*Dataset extract*.
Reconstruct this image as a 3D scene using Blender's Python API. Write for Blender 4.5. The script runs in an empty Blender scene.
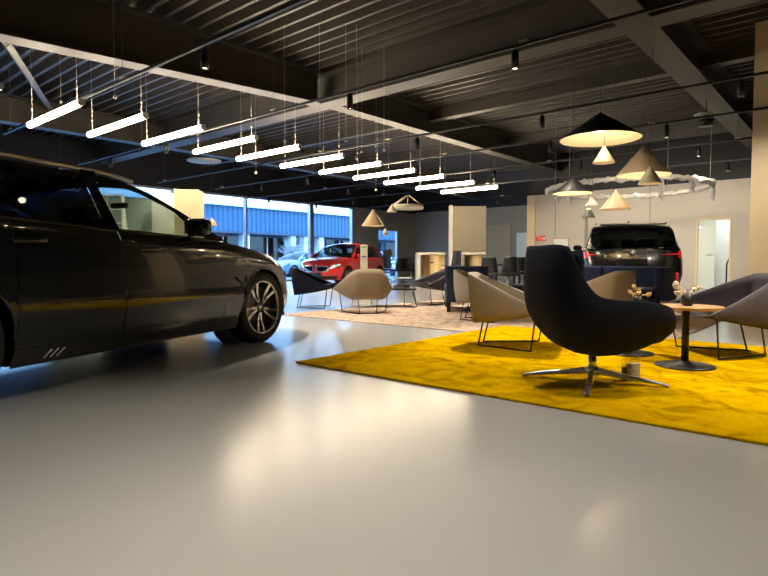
import bpy, bmesh, math, random
from mathutils import Vector, Matrix
random.seed(7)
sc = bpy.context.scene
C = sc.collection
PI = math.pi
# ------------------------------------------------------------------ camera
F = 567.0; PITCH = math.atan(26/567.0); CH = 0.8
cam = bpy.data.cameras.new('camera'); cam.lens = 36*F/768; cam.sensor_width = 36; cam.clip_end = 300
co = bpy.data.objects.new('camera', cam); C.objects.link(co)
co.location = (0, 0, CH); co.rotation_euler = (PI/2-PITCH, 0, 0); sc.camera = co
def ray(x, y):
    dx = (x-384)/F; dy = (288-y)/F
    return (dx, math.cos(PITCH)+dy*math.sin(PITCH), -math.sin(PITCH)+dy*math.cos(PITCH))
def at(x, y, z=0.0):            # the place at height z seen at a pixel of the photograph
    d = ray(x, y); t = (z-CH)/d[2]; return (d[0]*t, d[1]*t, z)
def aty(x, y, Y):
    d = ray(x, y); t = Y/d[1]; return (d[0]*t, Y, CH+d[2]*t)
# room frame: u runs away to the right, v away to the left
RA = math.atan(484/567.0); SU, CU = math.sin(RA), math.cos(RA)
RZ = PI/2-RA
def W(u, v, z=0.0): return Vector((u*SU-v*CU, u*CU+v*SU, z))
def UV(p): return (p[0]*SU+p[1]*CU, -p[0]*CU+p[1]*SU)

# ------------------------------------------------------------------ materials
M = {}
def mat(name, col, rough=.5, metal=0., noise=0., scale=8., bump=0., bscale=40., coat=0., emis=None, estr=0., trans=0., spec=None, rvar=0., sheen=0.):
    m = bpy.data.materials.new(name); m.use_nodes = True
    nt = m.node_tree; b = nt.nodes['Principled BSDF']
    b.inputs['Base Color'].default_value = (*col, 1); b.inputs['Roughness'].default_value = rough
    b.inputs['Metallic'].default_value = metal; b.inputs['Coat Weight'].default_value = coat
    b.inputs['Coat Roughness'].default_value = .03
    b.inputs['Transmission Weight'].default_value = trans
    if spec is not None: b.inputs['Specular IOR Level'].default_value = spec
    if sheen: b.inputs['Sheen Weight'].default_value = sheen
    if emis: b.inputs['Emission Color'].default_value = (*emis, 1); b.inputs['Emission Strength'].default_value = estr
    tc = nt.nodes.new('ShaderNodeTexCoord')
    if noise > 0 or rvar > 0:
        n = nt.nodes.new('ShaderNodeTexNoise'); n.inputs['Scale'].default_value = scale; n.inputs['Detail'].default_value = 6
        nt.links.new(tc.outputs['Object'], n.inputs['Vector'])
        if noise > 0:
            r = nt.nodes.new('ShaderNodeMix'); r.data_type = 'RGBA'
            lo = [max(0, c*(1-noise)) for c in col]; hi = [min(1, c*(1+noise)) for c in col]
            r.inputs['A'].default_value = (*lo, 1); r.inputs['B'].default_value = (*hi, 1)
            nt.links.new(n.outputs['Fac'], r.inputs['Factor']); nt.links.new(r.outputs['Result'], b.inputs['Base Color'])
        if rvar > 0:
            q = nt.nodes.new('ShaderNodeMapRange'); q.inputs['From Min'].default_value = .3; q.inputs['From Max'].default_value = .7
            q.inputs['To Min'].default_value = rough-rvar; q.inputs['To Max'].default_value = rough+rvar
            nt.links.new(n.outputs['Fac'], q.inputs['Value']); nt.links.new(q.outputs['Result'], b.inputs['Roughness'])
    if bump > 0:
        n2 = nt.nodes.new('ShaderNodeTexNoise'); n2.inputs['Scale'].default_value = bscale; n2.inputs['Detail'].default_value = 4
        nt.links.new(tc.outputs['Object'], n2.inputs['Vector'])
        bp = nt.nodes.new('ShaderNodeBump'); bp.inputs['Strength'].default_value = bump; bp.inputs['Distance'].default_value = .02
        nt.links.new(n2.outputs['Fac'], bp.inputs['Height']); nt.links.new(bp.outputs['Normal'], b.inputs['Normal'])
    M[name] = m; return m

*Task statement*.
Check each line above for the string "scene" and show the ones that have it.

*Complete response*.
Reconstruct this image as a 3D scene using Blender's Python API. Write for Blender 4.5. The script runs in an empty Blender scene.
sc = bpy.context.scene